Martina pasea por el parque de la mano de su hijo de cinco
años. Comentarios sobre el colegio del niño, sonrisas y tranquilidad. Pasan
cerca de un puesto ambulante y el niño
pide unos caramelos a su madre. Martina accede, y presta, se para frente al
vendedor y le pide los dulces que el niño agradece con una sonrisa a su madre. Le
entrega un billete al hombre y este, al darle el cambio le dice: “Con ese
cuerpo, le hacía yo otro niño en menos que canta un gallo”. Martina,
enfurecida, agarra con fuerza a su hijo y camina a paso agitado. El niño le
pregunta entonces, por qué le ha dicho eso el hombre desconocido a su madre. Su
madre calla, pero ya le han fastidiado el paseo y decide que deben volver a
casa.
Laura ha quedado a las seis de la tarde con unas amigas. Es
casi la hora y camina a paso rápido por entre las calles del pueblo. Se ha
arreglado porque piensan ir al cine, a la segunda sesión. Se puso el pantalón
corto, una camiseta de tirantes y unos zapatos de plataforma. Lleva una
chaquetita doblada sobre el bolso cruzado. Engalana su caminar con la melena
suelta y un poco de brillo en los labios. Ve a lo lejos un grupo de hombres
fumando a la puerta del bar. Piensa en las amigas. Llega tarde sino agiliza el
paso. Su pensamiento no la deja darse cuenta de los codazos que se dan entre
los hombres de la cerveza en la mano. Al pasar junto a ellos, le suela uno: “Mira
que tetitas tiene la niña, se las chupaba durante horas”. Laura se sonroja y
avanza más rápida. Continua calle abajo. Ya no piensa en las amigas, sino en no
encontrarse a nadie más por la calle. Le ha dado vergüenza la barbaridad que
acaba de escuchar, y se echa la melena hacia delante, tapando su pecho.
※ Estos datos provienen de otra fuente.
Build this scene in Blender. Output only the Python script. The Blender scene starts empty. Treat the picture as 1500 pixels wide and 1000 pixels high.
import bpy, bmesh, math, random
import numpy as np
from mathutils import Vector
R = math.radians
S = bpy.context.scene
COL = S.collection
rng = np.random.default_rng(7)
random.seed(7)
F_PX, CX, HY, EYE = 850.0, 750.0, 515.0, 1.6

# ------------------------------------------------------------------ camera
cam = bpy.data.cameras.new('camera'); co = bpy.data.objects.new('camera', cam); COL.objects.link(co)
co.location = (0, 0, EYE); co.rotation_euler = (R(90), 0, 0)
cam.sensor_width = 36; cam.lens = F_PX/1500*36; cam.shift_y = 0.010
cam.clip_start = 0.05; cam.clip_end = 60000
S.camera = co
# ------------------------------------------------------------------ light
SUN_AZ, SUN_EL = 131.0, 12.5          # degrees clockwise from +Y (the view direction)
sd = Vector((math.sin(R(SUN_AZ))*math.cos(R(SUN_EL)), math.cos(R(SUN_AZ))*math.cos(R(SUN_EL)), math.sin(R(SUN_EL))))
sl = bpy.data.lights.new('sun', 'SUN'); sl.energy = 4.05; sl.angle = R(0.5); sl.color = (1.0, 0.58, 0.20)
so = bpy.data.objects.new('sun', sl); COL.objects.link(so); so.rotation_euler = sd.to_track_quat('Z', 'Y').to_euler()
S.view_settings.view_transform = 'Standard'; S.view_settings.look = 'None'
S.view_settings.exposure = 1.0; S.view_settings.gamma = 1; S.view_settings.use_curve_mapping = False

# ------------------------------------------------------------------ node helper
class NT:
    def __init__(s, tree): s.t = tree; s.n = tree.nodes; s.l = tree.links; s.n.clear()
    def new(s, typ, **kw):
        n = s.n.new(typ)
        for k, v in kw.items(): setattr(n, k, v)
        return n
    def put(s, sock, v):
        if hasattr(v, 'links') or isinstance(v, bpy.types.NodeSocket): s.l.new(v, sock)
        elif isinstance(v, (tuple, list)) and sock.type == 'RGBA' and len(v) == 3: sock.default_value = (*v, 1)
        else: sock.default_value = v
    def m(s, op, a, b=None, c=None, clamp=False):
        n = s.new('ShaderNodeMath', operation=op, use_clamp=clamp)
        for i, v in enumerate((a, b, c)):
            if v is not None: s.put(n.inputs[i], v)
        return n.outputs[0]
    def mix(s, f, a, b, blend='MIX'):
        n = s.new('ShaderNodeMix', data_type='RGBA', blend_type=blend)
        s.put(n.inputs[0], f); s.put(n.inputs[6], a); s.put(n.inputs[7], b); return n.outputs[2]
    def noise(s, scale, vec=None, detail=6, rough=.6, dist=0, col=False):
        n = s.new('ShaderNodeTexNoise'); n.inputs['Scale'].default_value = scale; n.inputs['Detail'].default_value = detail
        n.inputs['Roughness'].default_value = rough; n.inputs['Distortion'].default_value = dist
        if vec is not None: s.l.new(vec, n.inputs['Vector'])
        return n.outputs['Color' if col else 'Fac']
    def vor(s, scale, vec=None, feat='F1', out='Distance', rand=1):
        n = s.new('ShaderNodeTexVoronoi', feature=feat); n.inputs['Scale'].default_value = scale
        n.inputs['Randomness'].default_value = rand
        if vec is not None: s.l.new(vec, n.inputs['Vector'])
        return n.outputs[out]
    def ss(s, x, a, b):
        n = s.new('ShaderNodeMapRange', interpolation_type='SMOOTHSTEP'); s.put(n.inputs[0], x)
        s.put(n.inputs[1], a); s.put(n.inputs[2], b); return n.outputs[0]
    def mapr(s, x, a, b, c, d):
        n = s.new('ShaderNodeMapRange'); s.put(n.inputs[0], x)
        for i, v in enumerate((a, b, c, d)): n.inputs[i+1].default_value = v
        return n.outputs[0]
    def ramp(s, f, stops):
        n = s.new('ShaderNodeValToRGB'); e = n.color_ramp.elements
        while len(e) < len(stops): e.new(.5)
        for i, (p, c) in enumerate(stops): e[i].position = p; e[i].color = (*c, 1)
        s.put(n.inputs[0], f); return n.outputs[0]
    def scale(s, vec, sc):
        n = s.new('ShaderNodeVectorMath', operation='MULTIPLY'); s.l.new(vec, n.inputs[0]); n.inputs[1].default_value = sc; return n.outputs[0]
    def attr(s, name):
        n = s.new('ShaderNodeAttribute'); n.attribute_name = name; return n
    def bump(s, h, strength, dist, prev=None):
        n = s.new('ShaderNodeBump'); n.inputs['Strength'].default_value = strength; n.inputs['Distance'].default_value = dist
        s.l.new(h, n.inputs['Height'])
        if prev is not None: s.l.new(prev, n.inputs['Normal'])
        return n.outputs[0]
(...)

Continua andando y al doblar la esquina, dos chicos jóvenes
casi tropiezan con ella. Uno se le queda mirando y dice: “vaya culito, dame
media hora y sabrás lo que es un sobo” Laura camina aún más rápido, a la vez
que desdobla su chaqueta de punto y se la pone tapando el trasero. Se para.
Coge el móvil y busca un número en la agenda: “Hola, soy yo, Laura. Que no
puedo ir al cine, tengo un imprevisto en casa. Nos vemos mañana. Chao”. Se da
la vuelta. Ve la parada del autobús y decide volver a casa. Esa tarde no le
apetece nada más que sentarse en el sofá de casa y ver la televisión.
Siempre defendí el piropo como obra de arte. Había
verdaderos agasajos a la belleza femenina que, antaño, hacían gracia, tenían
cierto donaire e, incluso, algunos escritores recogieron para sí en sus obras. Esa
época pasó, como pasó el respeto, el saludo, la cortesía, y otras tantas cosas
que han hecho de la sociedad actual, un hervidero de machismo, de malos modos,
de insultos, de prepotencia masculina ante el cuerpo de una mujer, de querer
convertirla en un simple objeto y diana de improperios y mal gusto.
Hoy ya no hay piropos en la calle. Lo único que se escucha
son rebuznos, maleducados que se crecen ante las risas de quienes les escuchan.
Es una bravuconada de tan mal gusto, que pueden llevar a amargar la tarde a una
señora que escucha lo mismo que su hijo de cinco años, o de una adolescente
que, simplemente por vestir a la moda, recibe improperios que le hacen sentirse
mal. Igual que un acto destroza una vida, una palabra mal sonante va haciendo
mella en la mujer y ésta puede llegar a tener miedo de salir a la calle.